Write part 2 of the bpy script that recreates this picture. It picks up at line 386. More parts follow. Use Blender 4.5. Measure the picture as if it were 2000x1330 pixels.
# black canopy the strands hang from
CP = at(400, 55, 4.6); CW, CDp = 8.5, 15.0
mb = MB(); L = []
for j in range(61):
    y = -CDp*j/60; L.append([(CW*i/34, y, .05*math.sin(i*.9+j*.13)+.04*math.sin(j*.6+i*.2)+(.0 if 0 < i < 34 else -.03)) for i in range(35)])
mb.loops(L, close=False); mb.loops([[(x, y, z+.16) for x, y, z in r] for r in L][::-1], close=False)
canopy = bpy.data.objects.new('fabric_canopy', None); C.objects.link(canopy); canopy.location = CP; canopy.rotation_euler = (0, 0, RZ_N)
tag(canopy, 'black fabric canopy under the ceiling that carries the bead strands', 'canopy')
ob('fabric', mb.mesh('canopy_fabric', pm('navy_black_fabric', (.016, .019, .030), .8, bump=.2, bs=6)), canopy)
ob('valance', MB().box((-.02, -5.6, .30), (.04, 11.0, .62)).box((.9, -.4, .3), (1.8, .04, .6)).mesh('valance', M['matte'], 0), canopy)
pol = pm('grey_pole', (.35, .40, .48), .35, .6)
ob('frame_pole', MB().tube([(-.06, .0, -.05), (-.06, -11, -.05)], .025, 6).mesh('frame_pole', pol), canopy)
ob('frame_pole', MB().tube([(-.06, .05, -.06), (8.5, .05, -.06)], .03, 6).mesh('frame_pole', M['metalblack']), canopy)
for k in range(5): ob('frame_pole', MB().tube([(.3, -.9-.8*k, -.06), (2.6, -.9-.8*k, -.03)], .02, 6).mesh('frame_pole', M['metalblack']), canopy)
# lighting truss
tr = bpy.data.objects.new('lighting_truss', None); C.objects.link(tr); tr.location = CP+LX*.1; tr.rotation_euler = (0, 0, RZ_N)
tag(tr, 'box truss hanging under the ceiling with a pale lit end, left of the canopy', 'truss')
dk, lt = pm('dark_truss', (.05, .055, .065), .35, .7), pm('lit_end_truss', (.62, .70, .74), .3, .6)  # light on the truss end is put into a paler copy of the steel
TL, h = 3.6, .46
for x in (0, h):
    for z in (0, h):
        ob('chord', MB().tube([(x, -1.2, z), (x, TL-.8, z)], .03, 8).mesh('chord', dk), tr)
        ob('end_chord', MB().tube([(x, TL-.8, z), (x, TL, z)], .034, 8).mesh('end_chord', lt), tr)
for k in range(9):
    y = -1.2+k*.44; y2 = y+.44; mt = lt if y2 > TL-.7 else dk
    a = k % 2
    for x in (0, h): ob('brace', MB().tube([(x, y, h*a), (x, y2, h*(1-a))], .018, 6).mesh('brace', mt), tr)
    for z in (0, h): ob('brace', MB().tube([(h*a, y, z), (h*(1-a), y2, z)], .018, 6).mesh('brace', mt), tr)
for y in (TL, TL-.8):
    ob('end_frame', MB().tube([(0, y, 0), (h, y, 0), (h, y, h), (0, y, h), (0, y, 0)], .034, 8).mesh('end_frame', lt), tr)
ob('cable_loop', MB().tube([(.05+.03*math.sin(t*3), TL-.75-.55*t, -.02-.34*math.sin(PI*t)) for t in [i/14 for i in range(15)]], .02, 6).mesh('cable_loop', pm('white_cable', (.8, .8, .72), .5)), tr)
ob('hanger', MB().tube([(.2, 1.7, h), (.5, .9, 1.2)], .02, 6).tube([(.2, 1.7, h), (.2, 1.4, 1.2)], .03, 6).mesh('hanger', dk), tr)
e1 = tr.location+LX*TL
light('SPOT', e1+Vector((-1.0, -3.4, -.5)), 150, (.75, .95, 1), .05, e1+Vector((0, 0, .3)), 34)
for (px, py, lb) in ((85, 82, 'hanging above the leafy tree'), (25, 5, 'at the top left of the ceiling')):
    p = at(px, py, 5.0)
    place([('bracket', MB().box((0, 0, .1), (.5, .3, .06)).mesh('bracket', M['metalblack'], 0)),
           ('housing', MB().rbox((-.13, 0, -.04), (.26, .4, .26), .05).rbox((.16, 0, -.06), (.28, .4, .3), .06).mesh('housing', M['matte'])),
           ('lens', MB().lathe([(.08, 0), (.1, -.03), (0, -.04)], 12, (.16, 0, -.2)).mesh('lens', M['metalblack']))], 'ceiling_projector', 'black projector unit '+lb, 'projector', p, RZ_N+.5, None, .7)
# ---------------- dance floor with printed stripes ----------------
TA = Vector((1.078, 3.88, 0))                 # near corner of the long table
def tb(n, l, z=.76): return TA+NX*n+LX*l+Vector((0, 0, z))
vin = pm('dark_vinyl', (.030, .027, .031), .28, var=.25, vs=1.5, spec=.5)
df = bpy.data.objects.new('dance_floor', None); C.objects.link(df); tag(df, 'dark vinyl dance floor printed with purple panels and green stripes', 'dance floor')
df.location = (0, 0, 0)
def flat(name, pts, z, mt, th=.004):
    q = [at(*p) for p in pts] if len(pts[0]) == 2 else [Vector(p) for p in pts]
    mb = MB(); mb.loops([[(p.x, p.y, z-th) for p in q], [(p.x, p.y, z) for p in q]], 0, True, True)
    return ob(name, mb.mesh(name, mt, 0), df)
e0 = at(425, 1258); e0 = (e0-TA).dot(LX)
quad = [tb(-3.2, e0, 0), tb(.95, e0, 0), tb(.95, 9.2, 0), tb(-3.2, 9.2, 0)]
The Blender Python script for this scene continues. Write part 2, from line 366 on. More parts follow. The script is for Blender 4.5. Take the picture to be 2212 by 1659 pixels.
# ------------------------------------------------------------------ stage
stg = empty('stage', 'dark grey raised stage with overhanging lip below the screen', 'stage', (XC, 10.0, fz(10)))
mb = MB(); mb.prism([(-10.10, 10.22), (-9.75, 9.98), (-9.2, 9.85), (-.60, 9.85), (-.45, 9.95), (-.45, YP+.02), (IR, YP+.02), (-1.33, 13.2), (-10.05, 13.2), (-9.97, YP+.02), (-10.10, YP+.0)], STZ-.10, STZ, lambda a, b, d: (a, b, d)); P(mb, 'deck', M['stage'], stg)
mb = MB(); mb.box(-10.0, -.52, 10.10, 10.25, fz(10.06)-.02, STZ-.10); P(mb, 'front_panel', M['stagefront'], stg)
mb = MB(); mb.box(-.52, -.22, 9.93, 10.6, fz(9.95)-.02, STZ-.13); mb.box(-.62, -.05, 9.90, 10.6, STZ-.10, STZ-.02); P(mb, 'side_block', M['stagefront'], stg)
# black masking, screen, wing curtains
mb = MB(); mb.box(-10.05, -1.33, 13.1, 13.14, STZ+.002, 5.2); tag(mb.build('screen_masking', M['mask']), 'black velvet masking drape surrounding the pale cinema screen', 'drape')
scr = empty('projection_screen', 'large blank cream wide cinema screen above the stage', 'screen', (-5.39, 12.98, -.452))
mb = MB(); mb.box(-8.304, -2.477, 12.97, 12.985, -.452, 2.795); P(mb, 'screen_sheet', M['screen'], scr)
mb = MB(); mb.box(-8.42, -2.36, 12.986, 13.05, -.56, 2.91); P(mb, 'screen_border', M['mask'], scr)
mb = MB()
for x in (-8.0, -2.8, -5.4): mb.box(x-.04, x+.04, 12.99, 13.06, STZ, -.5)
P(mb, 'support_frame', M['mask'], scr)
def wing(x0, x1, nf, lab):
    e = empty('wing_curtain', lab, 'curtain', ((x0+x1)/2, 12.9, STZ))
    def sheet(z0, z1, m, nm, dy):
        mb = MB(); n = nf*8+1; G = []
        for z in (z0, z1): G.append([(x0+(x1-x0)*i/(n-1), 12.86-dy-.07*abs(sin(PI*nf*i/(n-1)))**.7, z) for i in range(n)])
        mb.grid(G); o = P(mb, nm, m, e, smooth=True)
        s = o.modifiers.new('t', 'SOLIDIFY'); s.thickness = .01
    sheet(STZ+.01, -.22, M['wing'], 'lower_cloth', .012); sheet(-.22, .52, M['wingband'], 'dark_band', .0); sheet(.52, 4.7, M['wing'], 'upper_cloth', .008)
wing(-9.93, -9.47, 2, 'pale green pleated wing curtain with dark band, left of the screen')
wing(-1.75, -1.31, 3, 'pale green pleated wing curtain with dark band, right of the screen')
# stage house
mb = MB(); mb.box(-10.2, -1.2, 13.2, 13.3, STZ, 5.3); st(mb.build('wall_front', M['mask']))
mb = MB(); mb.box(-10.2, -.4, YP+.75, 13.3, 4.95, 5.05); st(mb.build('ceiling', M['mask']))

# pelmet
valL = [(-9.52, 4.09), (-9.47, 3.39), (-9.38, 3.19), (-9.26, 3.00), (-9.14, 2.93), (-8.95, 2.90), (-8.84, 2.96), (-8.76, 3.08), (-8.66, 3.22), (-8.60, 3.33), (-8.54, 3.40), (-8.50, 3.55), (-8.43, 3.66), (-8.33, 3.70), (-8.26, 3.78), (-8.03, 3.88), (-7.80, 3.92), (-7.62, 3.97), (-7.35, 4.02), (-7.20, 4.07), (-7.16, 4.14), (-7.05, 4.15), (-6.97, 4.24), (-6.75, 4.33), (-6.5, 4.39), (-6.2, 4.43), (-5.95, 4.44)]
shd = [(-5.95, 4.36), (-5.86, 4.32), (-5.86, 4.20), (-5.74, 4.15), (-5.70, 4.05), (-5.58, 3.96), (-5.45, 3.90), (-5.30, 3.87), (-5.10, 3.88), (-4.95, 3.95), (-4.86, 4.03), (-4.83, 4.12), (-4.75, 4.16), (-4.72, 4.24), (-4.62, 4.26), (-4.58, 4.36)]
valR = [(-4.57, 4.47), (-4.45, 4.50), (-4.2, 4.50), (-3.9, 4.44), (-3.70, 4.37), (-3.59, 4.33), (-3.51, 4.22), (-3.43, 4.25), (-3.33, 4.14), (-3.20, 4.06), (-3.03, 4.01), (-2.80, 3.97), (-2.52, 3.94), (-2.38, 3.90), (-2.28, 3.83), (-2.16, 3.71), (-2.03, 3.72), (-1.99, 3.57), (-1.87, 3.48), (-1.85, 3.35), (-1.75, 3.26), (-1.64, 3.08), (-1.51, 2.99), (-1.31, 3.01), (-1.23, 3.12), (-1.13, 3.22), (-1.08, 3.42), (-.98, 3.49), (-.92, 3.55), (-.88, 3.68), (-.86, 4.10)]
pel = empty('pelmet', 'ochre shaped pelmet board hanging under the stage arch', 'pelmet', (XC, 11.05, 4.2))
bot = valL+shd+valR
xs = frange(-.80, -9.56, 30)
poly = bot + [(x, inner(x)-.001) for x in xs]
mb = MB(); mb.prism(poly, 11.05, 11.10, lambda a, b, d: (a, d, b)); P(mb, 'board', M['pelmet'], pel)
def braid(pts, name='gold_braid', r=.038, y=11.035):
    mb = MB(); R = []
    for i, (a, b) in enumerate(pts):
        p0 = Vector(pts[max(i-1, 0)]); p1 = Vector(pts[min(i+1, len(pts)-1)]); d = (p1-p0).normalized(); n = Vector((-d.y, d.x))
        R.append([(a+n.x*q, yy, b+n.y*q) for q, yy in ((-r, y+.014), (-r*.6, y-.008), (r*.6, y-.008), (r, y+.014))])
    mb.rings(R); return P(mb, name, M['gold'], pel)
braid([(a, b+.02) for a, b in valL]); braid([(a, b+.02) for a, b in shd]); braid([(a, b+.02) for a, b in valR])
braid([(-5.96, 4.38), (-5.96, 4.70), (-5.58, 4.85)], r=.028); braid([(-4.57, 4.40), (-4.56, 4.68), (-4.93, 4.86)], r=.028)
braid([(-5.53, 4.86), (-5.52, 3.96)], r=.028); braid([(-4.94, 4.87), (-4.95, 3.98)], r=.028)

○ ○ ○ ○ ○

• YOUR INSTRUCTIONS
Look over the listing above. Pick out and copy every line that includes "this".

• SOLUTION TO THE PROBLEM
Write part 2 of the bpy script that recreates this picture. It picks up at line 386. More parts follow. Use Blender 4.5. Measure the picture as if it were 2000x1330 pixels.
The Blender Python script for this scene continues. Write part 2, from line 366 on. More parts follow. The script is for Blender 4.5. Take the picture to be 2212 by 1659 pixels.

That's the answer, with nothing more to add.